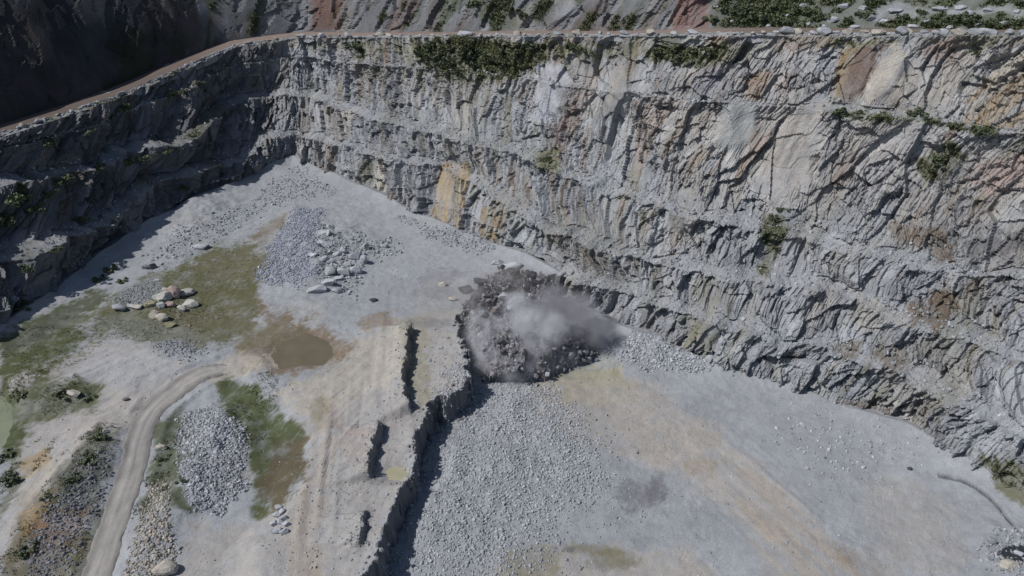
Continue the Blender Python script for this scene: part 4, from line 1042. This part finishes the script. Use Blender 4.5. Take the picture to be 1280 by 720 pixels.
for (x, y, w, l) in [
    (447, 60, 20, 'lone dark bush under the rim near the pit corner'), (437, 57, 12, 'small bush touching the lone bush at the pit corner'), (712, 60, 18, 'sparse bush above the smooth bluish slab'), (728, 63, 12, 'low bush beside the sparse one above the slab'),
    (749, 66, 14, 'bush above the cream and pink rib'), (822, 62, 20, 'left bush of the group above the fluted face'), (846, 72, 22, 'lowest bush of the group above the fluted face'), (868, 62, 22, 'wide bush in the middle of the fluted face group'),
    (888, 64, 20, 'right bush of the group above the fluted face'), (905, 58, 10, 'tiny bush right of the fluted face group'), (1048, 52, 14, 'small bush at the brink above the blue grey buttress'), (1062, 54, 10, 'tuft like bush left of the dark brown slab'),
    (1222, 66, 16, 'shrub on the face below the rim at the right'), (155, 136, 26, 'round bush below the rim road on the shaded side'), (215, 118, 16, 'small bush below the rim near the road bend'), (232, 114, 12, 'low bush right of the small bend bush'),
    (1052, 142, 20, 'left end bush on the upper grassy ledge'), (1075, 140, 14, 'low bush second along the upper grassy ledge'), (1145, 143, 20, 'tallest bush in the middle of the upper grassy ledge'), (1160, 150, 16, 'bush right of the tallest one on the ledge'),
    (1190, 156, 14, 'bush toward the right end of the grassy ledge'), (1232, 163, 14, 'small bush at the right end of the grassy ledge'), (1178, 200, 22, 'bush clinging to the face under the grassy ledge'), (1162, 212, 14, 'low bush beside the clinging bush on the face'),
    (965, 275, 14, 'greenish bush in the gully of the middle bench'), (975, 262, 12, 'upper bush in the gully of the middle bench'), (685, 200, 14, 'yellow green bush on the bench under the pink rib'), (1190, 385, 10, 'little bush above the brown hollow on the right'),
    (20, 250, 40, 'large overgrown bush on the left bench edge'), (45, 262, 26, 'second bush on the left bench edge'), (5, 275, 34, 'dark bush lowest on the left bench'), (60, 245, 16, 'small bush at the end of the left bench'),
    (160, 205, 20, 'bush on the middle shaded bench'), (125, 208, 16, 'low bush left on the middle shaded bench'), (100, 275, 18, 'bush on the lower shaded bench'), (135, 338, 20, 'bush at the foot of the shaded benches'), (150, 352, 14, 'small bush beside the foot of the benches'),
    (120, 350, 18, 'dark bush at the shadow edge on the floor'), (210, 610, 14, 'bush between haul road and crushed heap'), (205, 575, 18, 'weedy bush on the right verge of the road'), (228, 600, 14, 'bush touching the crushed stone heap'),
    (110, 575, 22, 'dark bush on the bank left of the haul road'), (125, 548, 20, 'upper bush on the bank left of the haul road'), (90, 600, 20, 'lower bush on the bank left of the haul road'), (75, 492, 18, 'green bush beside the pale boulder in weeds'), (110, 495, 16, 'bush at the right end of the weeds'),
    (25, 492, 20, 'bush at the bank of the pale pool'), (15, 600, 26, 'dark bush at the left edge low down'), (8, 570, 20, 'bush just below the pale pool'), (30, 690, 26, 'bush in the bottom left corner'), (60, 622, 16, 'bush at the head of the dark stones')]:
    shrub(x, y, w, l, hk=.8)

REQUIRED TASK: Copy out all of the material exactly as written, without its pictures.

WORKED SOLUTION:
Continue the Blender Python script for this scene: part 4, from line 1042. This part finishes the script. Use Blender 4.5. Take the picture to be 1280 by 720 pixels.
for (x, y, w, l) in [
    (447, 60, 20, 'lone dark bush under the rim near the pit corner'), (437, 57, 12, 'small bush touching the lone bush at the pit corner'), (712, 60, 18, 'sparse bush above the smooth bluish slab'), (728, 63, 12, 'low bush beside the sparse one above the slab'),
    (749, 66, 14, 'bush above the cream and pink rib'), (822, 62, 20, 'left bush of the group above the fluted face'), (846, 72, 22, 'lowest bush of the group above the fluted face'), (868, 62, 22, 'wide bush in the middle of the fluted face group'),
    (888, 64, 20, 'right bush of the group above the fluted face'), (905, 58, 10, 'tiny bush right of the fluted face group'), (1048, 52, 14, 'small bush at the brink above the blue grey buttress'), (1062, 54, 10, 'tuft like bush left of the dark brown slab'),
    (1222, 66, 16, 'shrub on the face below the rim at the right'), (155, 136, 26, 'round bush below the rim road on the shaded side'), (215, 118, 16, 'small bush below the rim near the road bend'), (232, 114, 12, 'low bush right of the small bend bush'),
    (1052, 142, 20, 'left end bush on the upper grassy ledge'), (1075, 140, 14, 'low bush second along the upper grassy ledge'), (1145, 143, 20, 'tallest bush in the middle of the upper grassy ledge'), (1160, 150, 16, 'bush right of the tallest one on the ledge'),
    (1190, 156, 14, 'bush toward the right end of the grassy ledge'), (1232, 163, 14, 'small bush at the right end of the grassy ledge'), (1178, 200, 22, 'bush clinging to the face under the grassy ledge'), (1162, 212, 14, 'low bush beside the clinging bush on the face'),
    (965, 275, 14, 'greenish bush in the gully of the middle bench'), (975, 262, 12, 'upper bush in the gully of the middle bench'), (685, 200, 14, 'yellow green bush on the bench under the pink rib'), (1190, 385, 10, 'little bush above the brown hollow on the right'),
    (20, 250, 40, 'large overgrown bush on the left bench edge'), (45, 262, 26, 'second bush on the left bench edge'), (5, 275, 34, 'dark bush lowest on the left bench'), (60, 245, 16, 'small bush at the end of the left bench'),
    (160, 205, 20, 'bush on the middle shaded bench'), (125, 208, 16, 'low bush left on the middle shaded bench'), (100, 275, 18, 'bush on the lower shaded bench'), (135, 338, 20, 'bush at the foot of the shaded benches'), (150, 352, 14, 'small bush beside the foot of the benches'),
    (120, 350, 18, 'dark bush at the shadow edge on the floor'), (210, 610, 14, 'bush between haul road and crushed heap'), (205, 575, 18, 'weedy bush on the right verge of the road'), (228, 600, 14, 'bush touching the crushed stone heap'),
    (110, 575, 22, 'dark bush on the bank left of the haul road'), (125, 548, 20, 'upper bush on the bank left of the haul road'), (90, 600, 20, 'lower bush on the bank left of the haul road'), (75, 492, 18, 'green bush beside the pale boulder in weeds'), (110, 495, 16, 'bush at the right end of the weeds'),
    (25, 492, 20, 'bush at the bank of the pale pool'), (15, 600, 26, 'dark bush at the left edge low down'), (8, 570, 20, 'bush just below the pale pool'), (30, 690, 26, 'bush in the bottom left corner'), (60, 622, 16, 'bush at the head of the dark stones')]:
    shrub(x, y, w, l, hk=.8)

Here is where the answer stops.